- Dataset excerpt
--- begin ---
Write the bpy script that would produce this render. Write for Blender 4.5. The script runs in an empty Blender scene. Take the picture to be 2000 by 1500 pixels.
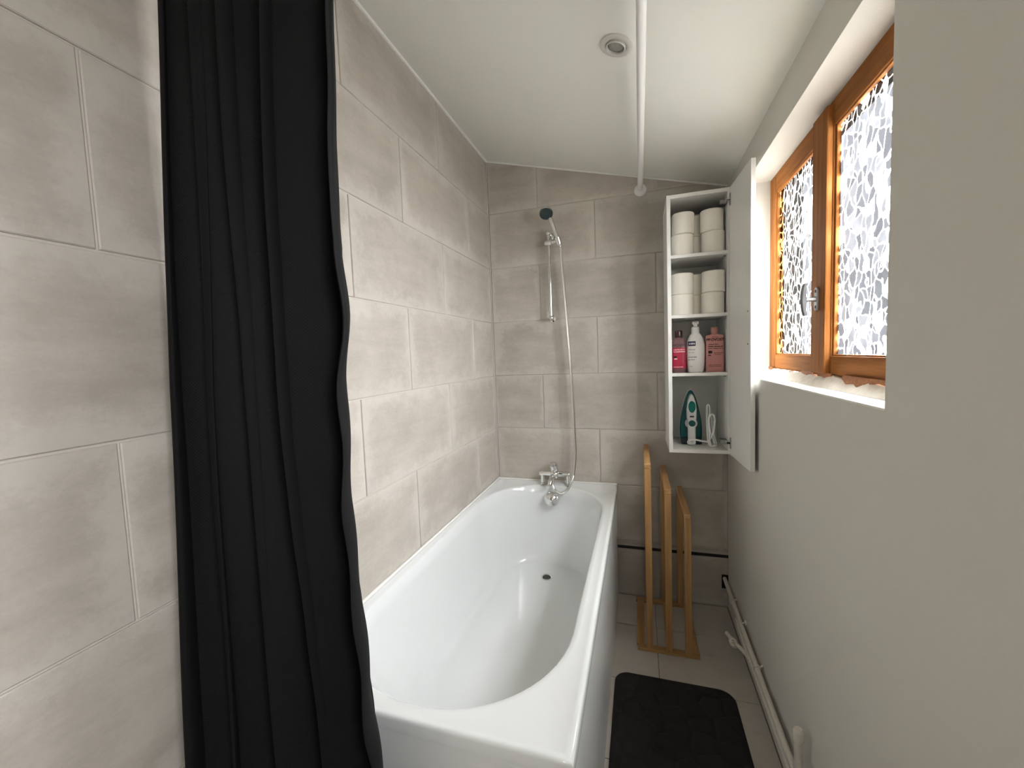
import bpy, bmesh, math, random
from mathutils import Vector, Matrix

random.seed(7)
scene = bpy.context.scene
COL = scene.collection
PI = math.pi

# ------------------------------------------------------------------ camera, sky, exposure
YAW, PITCH, ROLL = 0.3026569, 0.0696369, -0.0383537
CAM = Vector((0.8025, -2.2338, 1.3266))
cyw, syw, cpt, spt = math.cos(YAW), math.sin(YAW), math.cos(PITCH), math.sin(PITCH)
fw = Vector((-syw * cpt, cyw * cpt, -spt)); rt = Vector((cyw, syw, 0)); up = rt.cross(fw)
rt2 = rt * math.cos(ROLL) + up * math.sin(ROLL); up2 = up * math.cos(ROLL) - rt * math.sin(ROLL)
cam_data = bpy.data.cameras.new('camera')
cam_data.sensor_fit = 'HORIZONTAL'; cam_data.sensor_width = 36.0
cam_data.lens = 801.4 / 2000 * 36.0; cam_data.clip_start = 0.02
cam = bpy.data.objects.new('camera', cam_data); COL.objects.link(cam)
cam.matrix_world = Matrix(((rt2.x, up2.x, -fw.x, CAM.x), (rt2.y, up2.y, -fw.y, CAM.y), (rt2.z, up2.z, -fw.z, CAM.z), (0, 0, 0, 1)))
scene.camera = cam

RY = -2.55      # centre of the added fill window, in the right wall behind the camera
SKY = 10.0
world = bpy.data.worlds.new('overcast_sky'); scene.world = world; world.use_nodes = True
bg = world.node_tree.nodes['Background']
bg.inputs['Strength'].default_value = SKY
_nt = world.node_tree; _tc = _nt.nodes.new('ShaderNodeTexCoord'); _sp = _nt.nodes.new('ShaderNodeSeparateXYZ')
_rp = _nt.nodes.new('ShaderNodeValToRGB'); _mr = _nt.nodes.new('ShaderNodeMapRange')
_mr.inputs['From Min'].default_value = -1; _mr.inputs['From Max'].default_value = 1
_nt.links.new(_tc.outputs['Generated'], _sp.inputs[0]); _nt.links.new(_sp.outputs['Z'], _mr.inputs['Value'])
_nt.links.new(_mr.outputs['Result'], _rp.inputs['Fac']); _nt.links.new(_rp.outputs['Color'], bg.inputs['Color'])
_e = _rp.color_ramp.elements       # overcast: grey ground, pale horizon, brighter overhead
_e[0].position = 0.0; _e[0].color = (.12, .116, .11, 1); _e[1].position = 1.0; _e[1].color = (.97, .985, 1.0, 1)
for _p, _c in ((.30, (.22, .217, .21, 1)), (.42, (.44, .44, .435, 1)), (.50, (.58, .585, .59, 1)), (.75, (.88, .895, .91, 1))):
    _k = _e.new(_p); _k.color = _c

def portal(name, loc, rot, sx, sy):
    l = bpy.data.lights.new(name, 'AREA'); l.shape = 'RECTANGLE'; l.size = sx; l.size_y = sy
    l.cycles.is_portal = True
    o = bpy.data.objects.new(name, l); COL.objects.link(o); o.location = loc; o.rotation_euler = rot
portal('window_daylight_portal', (1.40, -0.845, 1.59), (0, math.radians(90), 0), 0.74, 0.98)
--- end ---
- Aim of the exercise
Leave out any pictures, please, and quote only the lines from the top of the data through the line that contains "PI = math.pi".

- Solution to the problem
Write the bpy script that would produce this render. Write for Blender 4.5. The script runs in an empty Blender scene. Take the picture to be 2000 by 1500 pixels.
import bpy, bmesh, math, random
from mathutils import Vector, Matrix

random.seed(7)
scene = bpy.context.scene
COL = scene.collection
PI = math.pi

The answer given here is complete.